▸ AVAILABLE DATA:
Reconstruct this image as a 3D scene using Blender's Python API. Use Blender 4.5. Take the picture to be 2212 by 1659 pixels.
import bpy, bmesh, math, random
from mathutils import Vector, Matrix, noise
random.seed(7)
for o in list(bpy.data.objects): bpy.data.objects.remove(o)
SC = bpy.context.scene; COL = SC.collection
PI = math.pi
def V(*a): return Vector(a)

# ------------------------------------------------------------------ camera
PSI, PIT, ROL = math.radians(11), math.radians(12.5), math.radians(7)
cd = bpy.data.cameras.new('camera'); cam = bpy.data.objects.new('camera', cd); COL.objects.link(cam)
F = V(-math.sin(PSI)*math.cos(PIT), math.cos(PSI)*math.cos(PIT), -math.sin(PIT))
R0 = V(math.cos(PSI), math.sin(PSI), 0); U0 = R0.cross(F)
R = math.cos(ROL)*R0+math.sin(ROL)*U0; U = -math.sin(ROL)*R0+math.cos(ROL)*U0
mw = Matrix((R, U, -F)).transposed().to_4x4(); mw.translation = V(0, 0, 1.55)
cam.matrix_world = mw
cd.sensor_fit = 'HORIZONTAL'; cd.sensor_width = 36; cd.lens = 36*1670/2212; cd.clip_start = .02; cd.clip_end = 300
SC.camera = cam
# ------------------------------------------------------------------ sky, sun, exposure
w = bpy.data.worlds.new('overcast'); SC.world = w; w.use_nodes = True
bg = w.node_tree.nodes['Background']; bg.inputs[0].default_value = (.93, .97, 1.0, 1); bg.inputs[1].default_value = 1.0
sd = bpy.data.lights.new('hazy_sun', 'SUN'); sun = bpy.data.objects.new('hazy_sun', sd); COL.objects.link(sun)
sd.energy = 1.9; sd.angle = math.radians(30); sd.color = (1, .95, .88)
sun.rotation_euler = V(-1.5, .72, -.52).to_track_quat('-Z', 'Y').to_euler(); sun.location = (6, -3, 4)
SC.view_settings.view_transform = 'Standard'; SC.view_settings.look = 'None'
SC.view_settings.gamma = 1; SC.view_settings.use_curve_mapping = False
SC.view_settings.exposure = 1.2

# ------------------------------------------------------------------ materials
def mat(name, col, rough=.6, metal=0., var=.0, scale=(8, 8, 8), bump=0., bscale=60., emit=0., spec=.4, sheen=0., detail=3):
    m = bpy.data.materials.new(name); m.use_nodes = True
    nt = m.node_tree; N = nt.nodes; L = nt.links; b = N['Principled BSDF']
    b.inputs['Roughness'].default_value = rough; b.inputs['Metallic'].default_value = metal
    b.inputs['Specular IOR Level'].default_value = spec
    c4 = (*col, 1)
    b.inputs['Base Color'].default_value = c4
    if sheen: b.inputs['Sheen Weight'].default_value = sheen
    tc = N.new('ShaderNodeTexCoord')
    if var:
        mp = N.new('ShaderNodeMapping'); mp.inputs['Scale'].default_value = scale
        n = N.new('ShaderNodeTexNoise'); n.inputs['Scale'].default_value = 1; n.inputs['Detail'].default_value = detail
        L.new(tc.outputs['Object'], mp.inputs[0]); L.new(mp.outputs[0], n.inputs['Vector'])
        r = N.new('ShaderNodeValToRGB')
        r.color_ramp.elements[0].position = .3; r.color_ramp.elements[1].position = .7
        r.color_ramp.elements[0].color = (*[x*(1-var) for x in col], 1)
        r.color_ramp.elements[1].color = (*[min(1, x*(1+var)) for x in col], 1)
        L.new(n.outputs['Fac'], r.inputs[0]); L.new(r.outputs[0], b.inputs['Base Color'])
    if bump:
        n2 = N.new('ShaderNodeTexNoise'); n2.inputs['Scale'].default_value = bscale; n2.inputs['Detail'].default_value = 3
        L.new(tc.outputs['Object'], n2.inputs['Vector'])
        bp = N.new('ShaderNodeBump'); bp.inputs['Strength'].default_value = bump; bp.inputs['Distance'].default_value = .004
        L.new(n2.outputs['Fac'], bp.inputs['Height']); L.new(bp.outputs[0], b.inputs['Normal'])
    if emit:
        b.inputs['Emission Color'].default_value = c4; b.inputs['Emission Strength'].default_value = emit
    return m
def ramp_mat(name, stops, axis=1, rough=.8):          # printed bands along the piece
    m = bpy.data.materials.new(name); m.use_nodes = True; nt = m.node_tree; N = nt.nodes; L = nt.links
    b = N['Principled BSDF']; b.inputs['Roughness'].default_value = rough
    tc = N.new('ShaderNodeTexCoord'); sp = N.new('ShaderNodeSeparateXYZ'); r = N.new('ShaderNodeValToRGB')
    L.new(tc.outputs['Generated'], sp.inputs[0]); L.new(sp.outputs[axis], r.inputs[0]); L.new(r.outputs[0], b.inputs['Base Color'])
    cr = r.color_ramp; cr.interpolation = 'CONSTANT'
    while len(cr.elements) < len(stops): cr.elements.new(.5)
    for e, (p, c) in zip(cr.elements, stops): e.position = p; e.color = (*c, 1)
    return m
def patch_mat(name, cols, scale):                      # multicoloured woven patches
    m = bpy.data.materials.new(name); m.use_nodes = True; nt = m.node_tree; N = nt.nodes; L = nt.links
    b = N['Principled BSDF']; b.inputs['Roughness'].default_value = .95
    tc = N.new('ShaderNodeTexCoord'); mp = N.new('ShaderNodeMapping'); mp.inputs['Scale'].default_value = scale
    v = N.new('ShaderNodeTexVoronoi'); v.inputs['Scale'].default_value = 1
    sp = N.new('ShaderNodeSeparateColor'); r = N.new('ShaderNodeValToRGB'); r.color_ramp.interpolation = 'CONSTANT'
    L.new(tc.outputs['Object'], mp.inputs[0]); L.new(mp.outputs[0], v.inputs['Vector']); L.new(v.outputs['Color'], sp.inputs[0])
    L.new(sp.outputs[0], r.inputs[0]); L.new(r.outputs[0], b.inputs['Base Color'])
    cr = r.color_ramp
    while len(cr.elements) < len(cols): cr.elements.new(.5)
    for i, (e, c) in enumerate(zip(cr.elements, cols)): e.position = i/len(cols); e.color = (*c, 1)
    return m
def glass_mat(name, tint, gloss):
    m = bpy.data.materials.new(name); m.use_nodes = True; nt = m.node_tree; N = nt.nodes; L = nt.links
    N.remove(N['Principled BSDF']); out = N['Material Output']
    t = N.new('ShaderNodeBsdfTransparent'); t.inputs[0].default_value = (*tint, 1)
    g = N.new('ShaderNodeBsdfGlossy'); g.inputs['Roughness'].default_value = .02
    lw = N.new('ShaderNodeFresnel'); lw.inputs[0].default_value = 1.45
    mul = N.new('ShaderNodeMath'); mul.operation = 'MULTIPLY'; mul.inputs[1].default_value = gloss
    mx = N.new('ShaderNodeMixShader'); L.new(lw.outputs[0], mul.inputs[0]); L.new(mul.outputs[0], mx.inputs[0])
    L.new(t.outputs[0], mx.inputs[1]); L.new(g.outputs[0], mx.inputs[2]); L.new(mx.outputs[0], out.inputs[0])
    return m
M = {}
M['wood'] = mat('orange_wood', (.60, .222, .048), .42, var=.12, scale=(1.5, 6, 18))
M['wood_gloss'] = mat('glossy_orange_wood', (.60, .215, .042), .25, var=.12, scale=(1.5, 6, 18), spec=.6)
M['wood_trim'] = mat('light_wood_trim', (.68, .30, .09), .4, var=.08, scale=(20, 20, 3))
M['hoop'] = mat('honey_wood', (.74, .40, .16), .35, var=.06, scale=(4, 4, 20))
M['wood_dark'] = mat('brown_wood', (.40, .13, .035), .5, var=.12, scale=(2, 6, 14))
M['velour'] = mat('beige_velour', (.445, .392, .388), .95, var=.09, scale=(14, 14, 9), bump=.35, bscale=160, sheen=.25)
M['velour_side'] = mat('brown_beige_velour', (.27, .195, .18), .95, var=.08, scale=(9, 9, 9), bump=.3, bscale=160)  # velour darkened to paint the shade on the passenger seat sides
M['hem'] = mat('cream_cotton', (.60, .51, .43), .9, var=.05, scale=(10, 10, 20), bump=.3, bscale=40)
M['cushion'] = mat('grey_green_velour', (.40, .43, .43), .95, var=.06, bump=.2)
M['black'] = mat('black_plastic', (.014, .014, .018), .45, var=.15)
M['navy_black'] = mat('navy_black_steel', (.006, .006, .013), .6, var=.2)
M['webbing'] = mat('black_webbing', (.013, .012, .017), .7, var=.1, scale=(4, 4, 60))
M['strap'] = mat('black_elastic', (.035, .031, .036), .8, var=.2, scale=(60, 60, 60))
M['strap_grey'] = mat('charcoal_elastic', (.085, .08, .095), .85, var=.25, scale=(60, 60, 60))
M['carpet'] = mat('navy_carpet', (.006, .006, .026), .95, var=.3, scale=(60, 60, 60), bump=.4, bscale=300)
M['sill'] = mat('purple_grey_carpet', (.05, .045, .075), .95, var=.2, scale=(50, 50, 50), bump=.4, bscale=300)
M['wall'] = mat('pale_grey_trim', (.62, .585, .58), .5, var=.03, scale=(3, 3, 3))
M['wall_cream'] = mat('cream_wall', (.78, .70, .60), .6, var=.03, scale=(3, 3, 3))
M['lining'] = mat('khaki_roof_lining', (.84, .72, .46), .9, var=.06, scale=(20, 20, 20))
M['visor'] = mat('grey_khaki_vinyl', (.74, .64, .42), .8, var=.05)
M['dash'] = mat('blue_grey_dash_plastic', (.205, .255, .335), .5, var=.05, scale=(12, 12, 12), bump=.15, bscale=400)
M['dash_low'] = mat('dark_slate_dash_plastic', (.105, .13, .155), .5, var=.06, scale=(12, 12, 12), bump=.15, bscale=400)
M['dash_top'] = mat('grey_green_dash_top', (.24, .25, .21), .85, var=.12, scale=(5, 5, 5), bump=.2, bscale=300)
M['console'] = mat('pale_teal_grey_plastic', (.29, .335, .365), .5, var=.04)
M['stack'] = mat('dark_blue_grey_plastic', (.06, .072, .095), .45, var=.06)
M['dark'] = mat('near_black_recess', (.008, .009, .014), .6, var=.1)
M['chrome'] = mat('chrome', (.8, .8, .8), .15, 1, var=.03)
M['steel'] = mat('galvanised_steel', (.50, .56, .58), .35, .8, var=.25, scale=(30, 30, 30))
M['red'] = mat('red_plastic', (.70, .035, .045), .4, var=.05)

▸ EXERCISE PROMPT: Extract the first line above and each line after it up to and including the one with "def V(*a): return Vector(a)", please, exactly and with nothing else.

▸ EXERCISE RESPONSE:
Reconstruct this image as a 3D scene using Blender's Python API. Use Blender 4.5. Take the picture to be 2212 by 1659 pixels.
import bpy, bmesh, math, random
from mathutils import Vector, Matrix, noise
random.seed(7)
for o in list(bpy.data.objects): bpy.data.objects.remove(o)
SC = bpy.context.scene; COL = SC.collection
PI = math.pi
def V(*a): return Vector(a)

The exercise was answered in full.